Magpie imagines the possibilities

Most design jobs start with a blank sheet of paper in one way or another, but for Magpie Studio, it was a question of how to sell the blank sheets themselves. International paper manufacturer Robert Horne Group was relaunching its Imagine line and wanted to showcase the paper’s merits to decision-makers in the creative industries – so making the right kind of impact was vital.

Magpie for Robert Horne

Magpie’s designers were faced with a daunting visual challenge: “It soon became clear why they’re known as ‘impossible illusions’,” says David Azurdia

“Paper mailers have a tendency to go straight from the postman into recycling, so it was important that the piece appealed as a keepsake,” says Magpie creative director David Azurdia. “We saw the brief as a chance to inspire creatives; to lift them visually and mentally. True to the paper’s name, we wanted to create a promotional campaign that would fire the imagination – to suggest that with imagination, anything is possible,” he continues.

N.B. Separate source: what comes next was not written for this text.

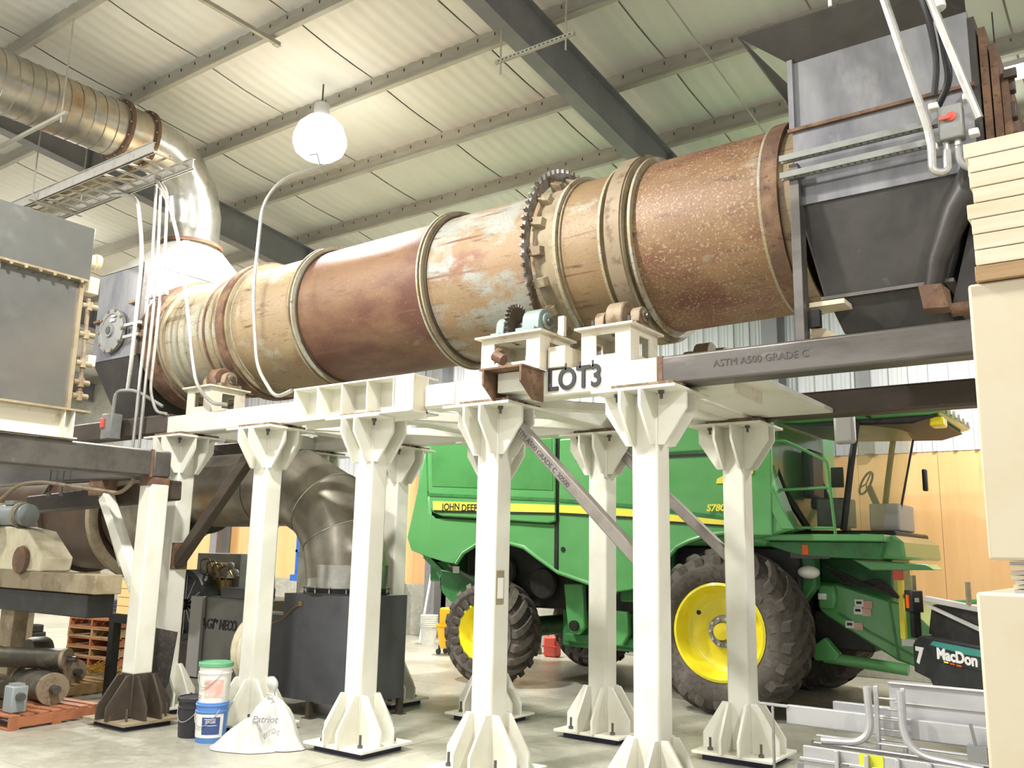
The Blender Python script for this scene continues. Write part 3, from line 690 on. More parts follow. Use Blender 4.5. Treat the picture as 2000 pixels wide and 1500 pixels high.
for k in range(18): mbs.box(-5.36+k*.053, -5.335+k*.053, 6.983, 6.986, 6.995, 7.008)
mbs.build('strut_slots', INK, TP2, smooth=0, kind='stuff')
for xx in (-5.33, -4.5): MB().cyl((xx, 7.0, 6.85), (xx, 7.0, rz(7.0)-.22), .010, 8).build('threaded_rod', PURL, TP2)
MB().box(-8.43, -8.38, 4.2, 6.48, 7.955, 8.005).box(-8.44, -8.37, 6.40, 6.48, 7.945, 7.955).build('ceiling_strut', PURL, label='bare strut rail fixed under the roof purlins above the lamp', cat='strut')
MB().box(-12.6, -12.55, 4.0, 5.65, 6.05, 6.1).build('ceiling_strut', RAFT, label='dark strut end pointing right below the galvanized duct at far left', cat='strut')
# cable tray
CT = thing('cable_tray', (-11.0, 5.73, 6.4), 'galvanized ladder cable tray hung in front of the flue elbow', 'cable tray')
for yy in (5.46, 6.0): 
    MB().box(-12.9, -9.27, yy-.008, yy+.008, 6.36, 6.50).box(-12.9, -9.27, yy-.025, yy+.025, 6.36, 6.368).box(-12.9, -9.27, yy-.025, yy+.025, 6.492, 6.50).build('side_rail', COND, CT)
for k in range(13): MB().box(-12.8+k*.285, -12.77+k*.285, 5.47, 5.99, 6.41, 6.44).build('rung', PURL, CT)
MB().box(-12.9, -9.35, 5.72, 5.74, 6.43, 6.45).build('centre_rung', DUST, CT)
for k in range(4):
    yy = 5.53+k*.03; MB().tube(smooth_path([((-12.9, yy, 6.46), 0), ((-11.0, yy+.05, 6.45), .2), ((-10.7, yy+.12, 6.46), .2), ((-10.35, 5.9, 6.44), 0)]), .014, 6).build('cable', DUST, CT)
for xx in (-12.0,): 
    for yy in (5.40, 6.06): MB().cyl((xx, yy, 6.38), (xx, yy, rz(yy)-.22), .010, 8).build('threaded_rod', PURL, CT)
MB().box(-12.03, -11.97, 5.36, 6.1, 6.355, 6.395).build('tray_support', PURL, CT)
# vertical conduits beside the housing
def C3(lab, pts, r=.02, m=COND): return cond('conduit', pts, r*.85, m, lab, group=None)
C3('leftmost bent conduit dropping from the cable tray past the round door', [((-10.9, 5.9, 6.36), 0), ((-10.55, 6.05, 6.34), .25), ((-10.5, 6.18, 5.6), .3), ((-10.5, 6.18, 4.0), .1), ((-10.52, 6.18, 3.75), 0)], .03)
C3('straight silver conduit, first of the pair running down beside the housing corner', [((-10.12, 6.05, 6.40), 0), ((-10.12, 6.1, 5.2), .2), ((-10.14, 6.1, 2.95), 0)], .022)
C3('straight silver conduit, second of the pair running down beside the housing corner', [((-10.02, 6.05, 6.40), 0), ((-10.02, 6.12, 5.2), .2), ((-10.04, 6.12, 2.95), 0)], .022)
C3('silver conduit with a bent top and hooked foot, in front of the seal hood', [((-10.05, 6.0, 6.42), 0), ((-9.86, 6.05, 6.25), .2), ((-9.86, 6.1, 5.5), .2), ((-9.88, 6.1, 3.65), .12), ((-9.78, 6.14, 3.40), .1), ((-9.55, 6.13, 3.36), 0)], .022)
C3('bright conduit crossing in front of the drum\'s left end down to the trunnion base', [((-10.0, 5.95, 6.42), 0), ((-9.7, 6.0, 6.0), .3), ((-9.45, 6.08, 5.3), .4), ((-9.12, 6.1, 4.1), .4), ((-8.95, 6.1, 3.62), .22), ((-8.62, 6.11, 3.40), .1), ((-8.4, 6.12, 3.38), 0)], .026)
MB().box(-10.25, -9.80, 6.13, 6.17, 4.88, 4.93).build('strut', COND, label='short slotted strut clamping the conduits beside the housing', cat='strut')
SW2 = thing('disconnect_switch', (-10.05, 6.0, 3.0), 'small grey switch box with red handle on the dark left beam end', 'switch box')
MB().box(-10.70, -10.48, 5.98, 6.13, 3.10, 3.42).build('enclosure', GREYP, SW2, bevel=.012)
MB().box(-10.68, -10.62, 5.95, 5.98, 3.24, 3.36).build('handle', RED, SW2, bevel=.006)
cond('flexible_conduit', [((-10.6, 6.06, 3.42), 0), ((-10.58, 6.06, 3.72), .12), ((-10.2, 6.1, 3.70), .12), ((-9.9, 6.3, 3.5), 0)], .022, GREYP, 'grey flexible conduit arching out of the small switch box on the left beam')
# the tall bent conduit in front of the drum
C3('tall silver conduit in front of the drum with a bent top by the lamp', [((-7.85, 6.9, 6.40), 0), ((-8.07, 6.4, 6.10), .35), ((-8.16, 6.22, 5.75), .25), ((-8.05, 6.1, 4.6), .3), ((-7.88, 6.1, 3.74), .18), ((-7.55, 6.11, 3.375), .16), ((-7.3, 6.12, 3.44), 0)], .024)

# ------------------------------------------------------------------ left hand burner enclosure on its frame
EN = thing('sheet_metal_enclosure', (-9.5, 3.2, 3.12), 'large grey sheet-metal enclosure with a riveted top band at the left edge', 'enclosure')
SHEET = mat('grey_sheet_metal', '#9b9c99', .2, .75, layers=[(1.2, '#94958f', .45, .7), (5, '#a8a8a4', .6, .75)], bump=.12, bscale=2.5, rvar=.05)
MB().box(-10.6, -8.76, 1.2, 4.52, 3.13, 4.46).build('lower_panel', SHEET, EN, smooth=0)
MB().box(-10.7, -8.70, 1.2, 4.58, 4.46, 5.02).build('top_band', SHEET, EN, bevel=.006)
MB().box(-8.76, -8.68, 1.2, 4.56, 4.44, 4.462).build('band_lip', DUST, EN)
for k in range(7): MB().cyl((-8.70, 3.65+k*.14, 4.43), (-8.67, 3.65+k*.14, 4.43), .018, 6).build('lip_bolt', DUST, EN)
MB().box(-8.76, -8.73, 3.64, 3.72, 3.13, 4.44).build('panel_stile', PURL, EN)
MB().box(-8.77, -8.72, 4.50, 4.54, 3.13, 4.44).build('panel_stile', DUST, EN)
# ports and valves on its far side
MB().tube([(-8.95, 4.58, 4.72), (-8.92, 4.72, 4.74)], .07, 14).lathe([(.055, 0), (.085, 0), (.085, .05), (.055, .05)], (-8.92, 4.72, 4.74), 'y', 16, True).build('pipe_stub', CREAMC, EN)
MB().box(-8.95, -8.80, 4.56, 4.74, 4.36, 4.54).build('junction_box', PINE, EN, bevel=.01)
PV = thing('valve_pipe', (-8.8, 4.62, 3.5), 'tan vertical valve pipe with fittings on the enclosure\'s right edge', 'pipe')
MB().tube([(-8.80, 4.64, 4.3), (-8.80, 4.66, 3.25)], .022, 8).build('pipe', CAST, PV)
for zz in (4.22, 3.92, 3.62, 3.42, 3.28): 
    MB().cyl((-8.80, 4.58, zz), (-8.80, 4.74, zz), .03, 10).cyl((-8.80, 4.655, zz-.045), (-8.80, 4.655, zz+.045), .035, 10).build('fitting', DUST, PV)
MB().box(-8.86, -8.78, 4.70, 4.78, 3.60, 3.72).build('gauge_box', GREYL, PV, bevel=.008)
BM = thing('channel_beam', (-8.8, 3.2, 2.83), 'cream channel beam carrying the grey enclosure', 'beam')
MB().box(-8.80, -8.78, 1.0, 4.62, 2.83, 3.12).build('web', WD, BM); MB().box(-8.80, -8.66, 1.0, 4.72, 3.105, 3.125).build('flange', DUST, BM); MB().box(-8.80, -8.68, 1.0, 4.62, 2.832, 2.845).build('flange', WD, BM)
MB().box(-8.80, -8.68, 4.56, 4.575, 2.84, 3.11).build('end_plate', W, BM)
MB().box(-8.80, -8.68, 4.47, 4.48, 2.84, 3.11).build('stiffener', WD, BM)
LF = thing('post_stand', (-8.83, 5.4, 0), 'left hand frame of one white post with grey base, dark tube beams and white brace', 'frame')
MB().box(-8.94, -8.72, 1.0, 5.49, 2.53, 2.82).build('tube_beam', STEEL, LF, bevel=.025)
MB().box(-12.5, -8.72, 5.50, 5.72, 2.53, 2.82).build('tube_beam', STEEL, LF, bevel=.025)
MB().box(-8.945, -8.715, 5.47, 5.50, 2.528, 2.822).build('weld_joint', RUST, LF)
MB().box(-8.935, -8.725, 5.49, 5.72, 2.44, 2.53).build('post_top', RUST, LF)
MB().box(-8.94, -8.72, 5.50, 5.72, .50, 2.46).build('post', W, LF, bevel=.018)
MB().box(-8.938, -8.722, 5.502, 5.718, .08, .52).build('post_foot', STEELD, LF, bevel=.015)
MB().box(-9.2, -8.46, 5.28, 5.94, .05, .075).build('base_plate', DUST, LF)
MB().box(-9.12, -8.54, 5.36, 5.86, 0, .05).build('grout_pad', MUD, LF)
for sg in (-1, 1):
    for off in (-.085, .085):
        for ax in ('x', 'y'):
            g = guss(sg, ax, off, .075, 1); g.v = [tuple(Vector(p)+Vector((-8.83, 5.61, 0))) for p in g.v]; g.build('gusset', STEELD, LF)
    for sy in (-1, 1): MB().cyl((-8.83+sg*.24, 5.61+sy*.22, .05), (-8.83+sg*.24, 5.61+sy*.22, .2), .012, 8).build('anchor_bolt', STEEL, LF)
MB().bar((-8.95, 5.6, 1.35), (-9.75, 5.6, 2.35), .13, .13, up=(0, 1, 0)).build('diagonal_brace', W, LF, bevel=.01)
MB().bar((-9.45, 5.75, 1.6), (-10.1, 5.75, 2.52), .16, .10, up=(0, 1, 0)).build('diagonal_brace', WD, LF, bevel=.01)
MB().box(-10.0, -9.72, 5.52, 5.70, 2.36, 2.54).build('brace_joint', RUST, LF)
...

Inspired by the impossible objects of MC Escher and Oscar Reutersvrd, and by Phantasmagrams, the 1992 book of optical illusions by Pentagram’s David Hillman, Magpie created a series of sharp, striking and intriguing designs that were then paired with appropriate quotes on the nature of creativity. According to Azurdia, developing each image was an exacting process of “research, drawing, redrawing, redrawing, redrawing, final drawing, printing.” Each illusion was drafted by hand on an isometric grid, which proved to be as “baffling” as it was time-consuming.

Magpie for Robert Horne

Magpie Studio designed its eye-catching images for Robert Horne Group on an isometric grid, with the halftones created in Scriptographer

Magpie worked closely with printer Gavin Martin Colournet to ensure the reproduction showed both the designs and the paper at their absolute best. The resulting eight posters were gathered in a loose leaf folio for hand-delivery to studios.